All Hell Breaks Loose at the Democratic Convention

A 30-step review of the mayhem in Philadelphia, and what Clinton’s convention says about the future of the American political system.

Gary Cameron / Reuters
  1. Hillary Clinton, her advisers, and their allies at the Democratic National Committee watched Donald Trump’s nominating convention in Cleveland with smug satisfaction.
  2. Team Trump had insulted Ohio’s governor, approved a Melania Trump speech that plagiarized Michelle Obama, lied about the plagiarism, and allowed Ted Cruz to expose party divisions in a prime-time speech.
  3. “Hey @Reince,” Democratic National Committee chairwoman Debbie Wasserman Schultz tweeted GOP chairman Reince Priebus. “I’m in Cleveland if you need another chair to keep your convention in order.”
  4. Schultz reflected the Democratic establishment’s false sense of security. Headed to their convention in Philadelphia, Democrats felt more united than Republicans, better organized, and less vulnerable to the long-term disruption of a populist insurgency.
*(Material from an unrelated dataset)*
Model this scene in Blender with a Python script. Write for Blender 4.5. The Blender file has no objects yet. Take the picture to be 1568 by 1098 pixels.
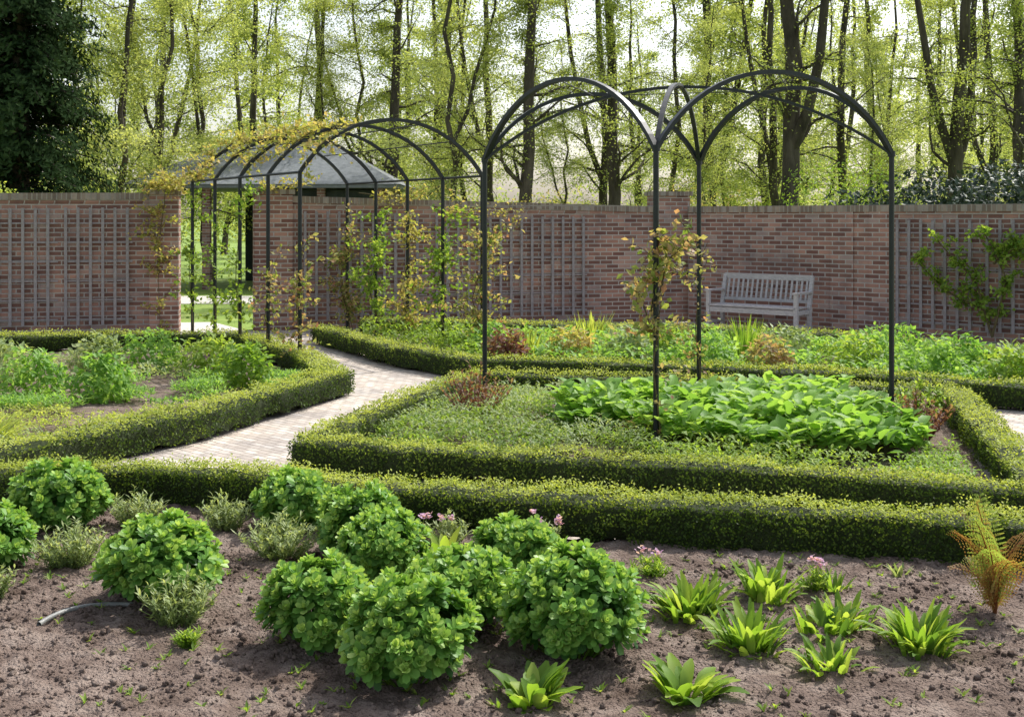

  5. All hell broke loose.
  6. WikiLeaks released 20,000 emails stolen from DNC computers, proof of the worst-kept secret in Democratic politics: The party worked against socialist-populist Bernie Sanders to ease Hillary Clinton’s path to the nomination. The FBI said it would investigate whether Russia hacked the DNC to influence the U.S. election.
  7. All hell broke loose.
  8. “Lock her up!” chanted Democratic activists in the streets of Philadelphia. These Sanders supporters carried signs and wore T-shirts that called for Clinton’s indictment, channeling those GOP delegates in Cleveland who drew rebukes for defying old rules of political decorum.
  9. Schultz cut a deal with the Clinton team to resign, effective upon the conclusion of the convention. She planned to open and close the gathering with remarks lauding her leadership.
  10. All hell broke loose.
  11. Addressing delegates from her home state of Florida, Shultz chastised an unruly crowd carrying signs reading “Division!” and “EMAILS.” She said, “We know that the voices in this room that are standing up and being disruptive, we know that is not the Florida we know.”
  12. “Shame! Shame! Shame!” crowd members chanted. Schultz scurried out of the room.
  13. Sanders himself tried to prevent a show of disunity on the convention floor, pleading with his supporters to back Clinton. Having promised his followers “a revolution,” he now fed them bitter pragmatism.  “Brothers and sisters,” Sanders said, “this is the real world that we live in.”
  14. All hell broke loose.
  15. While the streets filled with a sweaty mass of angry Sanders supporters—mostly young and white and disconnected from the political system—the Clinton team told Shultz she couldn’t address the convention.
  16. Sanders sent his supporters a text message, urging them not to protest on the convention floor.
  17. All hell broke loose.
  18. As the convention came to order, hundreds of Democrats protested outside. “No, no, DNC—we won’t vote for Hillary!”
  19. Inside, Cynthia Hale mentioned Clinton’s name during the opening prayer. Some delegates booed, others chanted for Sanders.
  20. There would be more protests.
  21. Eventually, Clinton likely will regain control of her convention. Like in Cleveland, the desire to defeat a hated enemy will overcome internal differences. The blues will line up against the reds, Wall Street will support both teams, Clinton will win in November, and the status quo will declare victory over change. Populist unrest will broaden and intensify.
  22. Or Trump will win. He won’t keep his promises, because he never does. He won’t make America any greater than it already is. He might make it worse. The status quo will declare victory over change. Populist unrest will broaden and intensify.
  23. Whether it’s Clinton or Trump, historians will note how a billionaire celebrity took over the GOP with an anti-trade, anti-immigration nativism, setting fire to the political playbook that guided campaigns for the last half of the 20th century and the first decade of the 21st.
  24. Today will be long remembered, too. Sanders couldn’t calm the churning of his supporters and, as in a mutiny aboard a pirate ship, the deckhands have seized control from the captain.
  25. This could be the start of something big inside the Democratic Party. What if, for instance, Sanders’s coalition banded together with Black Lives Matters to create Tea Party-like takeover of the Democratic Party?
  26. The American public has lost trust in virtually every social institution—schools, churches, businesses, charities, police, courts, and the media—because those entities have been slow to adapt to sweeping economic, demographic, and technological changes.
  27. People have witnessed disruption in the retail, entertainment, and financial industries—in virtually every institution except for government and politics. In an era of choice and technological efficiency, the American voter is given a binary choice and gridlocked government.
  28. Most Americans want something better than what the Democratic-Republican duopoly crams down their throats.
  29. They’re mad as hell and, as evidenced in Cleveland and Philadelphia, they’re just starting to realize how powerful they are. They don’t need to take it anymore.
  30. All hell is going to break loose.